*Written problem:*
Repeat the whole listing below, word for word.

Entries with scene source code

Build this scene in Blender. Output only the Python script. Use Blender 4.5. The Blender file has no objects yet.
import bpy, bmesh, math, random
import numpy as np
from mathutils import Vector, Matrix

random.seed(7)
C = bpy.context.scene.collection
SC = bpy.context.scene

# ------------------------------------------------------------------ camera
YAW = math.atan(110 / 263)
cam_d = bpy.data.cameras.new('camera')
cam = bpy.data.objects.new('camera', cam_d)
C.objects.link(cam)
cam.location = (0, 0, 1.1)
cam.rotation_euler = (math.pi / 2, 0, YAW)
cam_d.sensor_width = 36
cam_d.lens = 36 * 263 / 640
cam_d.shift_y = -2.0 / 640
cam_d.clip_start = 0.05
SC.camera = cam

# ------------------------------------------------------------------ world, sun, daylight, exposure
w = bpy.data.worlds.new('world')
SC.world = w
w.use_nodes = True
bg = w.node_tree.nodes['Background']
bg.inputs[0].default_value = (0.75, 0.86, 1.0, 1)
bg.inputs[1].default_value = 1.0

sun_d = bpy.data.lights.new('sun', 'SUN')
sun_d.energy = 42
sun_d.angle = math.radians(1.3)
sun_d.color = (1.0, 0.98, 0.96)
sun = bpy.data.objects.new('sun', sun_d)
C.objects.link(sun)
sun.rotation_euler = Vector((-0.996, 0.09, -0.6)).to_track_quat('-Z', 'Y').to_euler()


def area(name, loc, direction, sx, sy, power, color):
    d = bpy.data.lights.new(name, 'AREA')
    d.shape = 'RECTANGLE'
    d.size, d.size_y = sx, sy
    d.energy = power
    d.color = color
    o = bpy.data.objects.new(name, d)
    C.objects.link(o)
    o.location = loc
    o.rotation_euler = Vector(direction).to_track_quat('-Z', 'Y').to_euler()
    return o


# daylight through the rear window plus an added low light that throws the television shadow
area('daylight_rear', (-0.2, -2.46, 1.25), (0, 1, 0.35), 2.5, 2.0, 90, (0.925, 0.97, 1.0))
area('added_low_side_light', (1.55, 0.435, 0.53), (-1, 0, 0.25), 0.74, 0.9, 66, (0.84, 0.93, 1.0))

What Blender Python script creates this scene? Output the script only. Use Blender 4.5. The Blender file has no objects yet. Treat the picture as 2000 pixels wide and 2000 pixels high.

*Exercise result:*
Build this scene in Blender. Output only the Python script. Use Blender 4.5. The Blender file has no objects yet.
import bpy, bmesh, math, random
import numpy as np
from mathutils import Vector, Matrix

random.seed(7)
C = bpy.context.scene.collection
SC = bpy.context.scene

# ------------------------------------------------------------------ camera
YAW = math.atan(110 / 263)
cam_d = bpy.data.cameras.new('camera')
cam = bpy.data.objects.new('camera', cam_d)
C.objects.link(cam)
cam.location = (0, 0, 1.1)
cam.rotation_euler = (math.pi / 2, 0, YAW)
cam_d.sensor_width = 36
cam_d.lens = 36 * 263 / 640
cam_d.shift_y = -2.0 / 640
cam_d.clip_start = 0.05
SC.camera = cam

# ------------------------------------------------------------------ world, sun, daylight, exposure
w = bpy.data.worlds.new('world')
SC.world = w
w.use_nodes = True
bg = w.node_tree.nodes['Background']
bg.inputs[0].default_value = (0.75, 0.86, 1.0, 1)
bg.inputs[1].default_value = 1.0

sun_d = bpy.data.lights.new('sun', 'SUN')
sun_d.energy = 42
sun_d.angle = math.radians(1.3)
sun_d.color = (1.0, 0.98, 0.96)
sun = bpy.data.objects.new('sun', sun_d)
C.objects.link(sun)
sun.rotation_euler = Vector((-0.996, 0.09, -0.6)).to_track_quat('-Z', 'Y').to_euler()


def area(name, loc, direction, sx, sy, power, color):
    d = bpy.data.lights.new(name, 'AREA')
    d.shape = 'RECTANGLE'
    d.size, d.size_y = sx, sy
    d.energy = power
    d.color = color
    o = bpy.data.objects.new(name, d)
    C.objects.link(o)
    o.location = loc
    o.rotation_euler = Vector(direction).to_track_quat('-Z', 'Y').to_euler()
    return o


# daylight through the rear window plus an added low light that throws the television shadow
area('daylight_rear', (-0.2, -2.46, 1.25), (0, 1, 0.35), 2.5, 2.0, 90, (0.925, 0.97, 1.0))
area('added_low_side_light', (1.55, 0.435, 0.53), (-1, 0, 0.25), 0.74, 0.9, 66, (0.84, 0.93, 1.0))

What Blender Python script creates this scene? Output the script only. Use Blender 4.5. The Blender file has no objects yet. Treat the picture as 2000 pixels wide and 2000 pixels high.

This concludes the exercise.